Harmonic balanced Jiles-Atherton hysteresis implementation for finite element simulation

Purpose - The high calculation effort for accurate material loss simulation prevents its observation in most magnetic devices. This paper aims at reducing this effort for time periodic applications and so for the steady state of such devices. Design/methodology/approach - The vectorized Jiles-Atherton hysteresis model is chosen for the accurate material losses calculation. It is transformed in the frequency domain and coupled with a harmonic balanced finite element solver. The beneficial Jacobian matrix of the material model in the frequency domain is assembled based on Fourier transforms of the Jacobian matrix in the time domain. A three-phase transformer is simulated to verify this method and to examine the multi-harmonic coupling. Findings - A fast method to calculate the linearization of non-trivial material models in the frequency domain is shown. The inter-harmonic coupling is moderate, and so, a separated harmonic balanced solver is favored.
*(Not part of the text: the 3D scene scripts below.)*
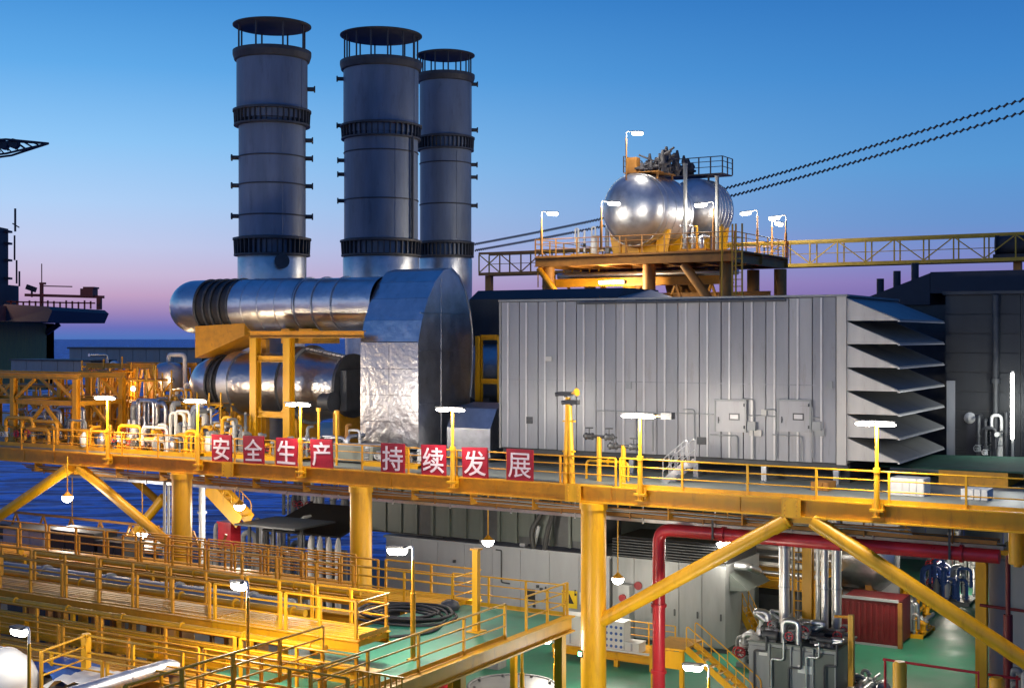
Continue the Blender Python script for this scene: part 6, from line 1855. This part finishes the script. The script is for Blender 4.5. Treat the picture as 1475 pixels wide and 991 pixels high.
T.part('white_sheet', MB().add([(p[0] + 1.5, p[1] - .2, p[2] - .05) for p in vs], fs, True), 'white')
T = Thing('red_platform', 'red painted beams behind the blue tarpaulin at the lower left', 'beam', (A(90, -18.9), -18.9, ZL))
for k in range(3):
    zz = -10.55 - .22 * k
    T.part('red_beam', MB().bar((A(25, -19), -19.2 + k * .2, zz), (A(135, -19), -19.2 + k * .2, zz), .2, .18), 'red')
for px in (35, 125):
    T.part('leg', MB().bar((A(px, -19), -19, ZL), (A(px, -19), -19, -11.1), .2, .2), 'redbox')
T = Thing('corner_railing', 'yellow rail turning the corner above the red beams at the lower left', 'railing', (-7, -20.5, -10.3))
p, q = (A(124, -19.8), -19.8, -9.75), (A(68, -21.6), -21.8, -9.75)
rail_parts(T, p, q, 1.1, 1.6, 'yellow', .034, toe=False)
rail_parts(T, p, (p[0] + 9.5, -19.8, -9.75), 1.1, 2.0, 'yellow', .034, ends=(0, 1), toe=False, mids=1)
T.part('corner_post', MB().bar((p[0], p[1], ZL), (p[0], p[1], -8.6), .2, .2), 'yellow')
T.part('pedestal', MB().bar((q[0], q[1], ZL), (q[0], q[1], -9.75), .22, .22), 'yellow')
pipework('pipework', 'jumble of pipes and fittings under the rail at the bottom left', (A(95, -21), A(330, -21), -22, -19.4, ZL, -11.0), 16, 71, 'silver_rough', (.06, .16), frame_m='orange')

# lamps of this corner ----------------------------------------------------
def low(px, py, Y, z0, d, lab, power, m='yellow'):
    a, b = AB(px, Y)
    zt = Z(py, a, b)
    swan_lamp(a, b, z0, zt - z0, d, lab, power, 'swan neck lamps on the lower level', m, .3)
low(595, 790, 40.5, gz, (-1, .15), 'lit swan neck lamp on a white topped pole on the green landing', 480)
low(357, 842, 36.4, ZL, (-1, .5), 'lit lamp on a yellow pole before the middle gangway', 520)
low(752, 905, 47.6, ZL, (-1, .3), 'lit lamp on a yellow pole at the bottom centre, left of two', 330)
low(800, 921, 52.5, ZL, (-1, .3), 'lit lamp on a yellow pole at the bottom centre, right of two', 260)
low(1021, 960, 46.3, ZL, (-1, .2), 'lit lamp on a yellow pole in front of the looped stair rail', 420)
low(42, 908, 36.0, ZL, (-1, .3), 'lit lamp low at the left edge above the white tank', 40)
x = A(838, -.4)
T = Thing('exit_light', 'small glowing green indicator on the foot of the middle column', 'light', (x, -.55, Z(945, x, -.5)))
T.part('housing', MB().box(x - .1, x + .1, -.56, -.5, Z(946, x, -.5), Z(936, x, -.5)), 'dark')
T.part('lens', MB().box(x - .07, x + .07, -.58, -.562, Z(944, x, -.5), Z(938, x, -.5)), 'lampgreen')
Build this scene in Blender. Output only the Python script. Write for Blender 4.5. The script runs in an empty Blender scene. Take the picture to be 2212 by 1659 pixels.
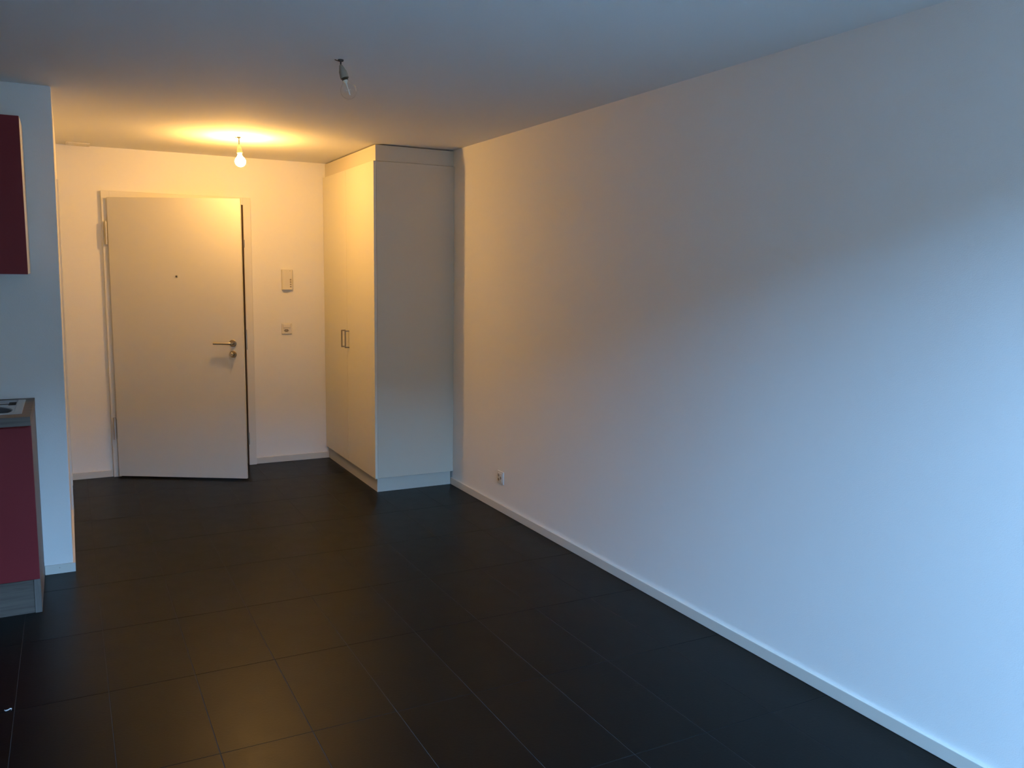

The additional calculation effort compared to a saturation material model without losses is low. The overall calculation time is much lower than a time-dependent simulation. Research limitations/implications - A moderate working point is chosen, so highly saturated materials may lead to a worse coupling. A single material model is evaluated. Researchers are encouraged to evaluate the suggested method on different material models. Frequency domain approaches should be in favor for all kinds of periodic steady-state applications. Practical implications - Because of the reduced calculation effort, the simulation of accurate material losses becomes reasonable. This leads to a more accurate development of magnetic devices. Originality/value - This paper proposes a new efficient method to calculate complex material models like the Jiles-Atherton hysteresis and their Jacobian matrices in the frequency domain.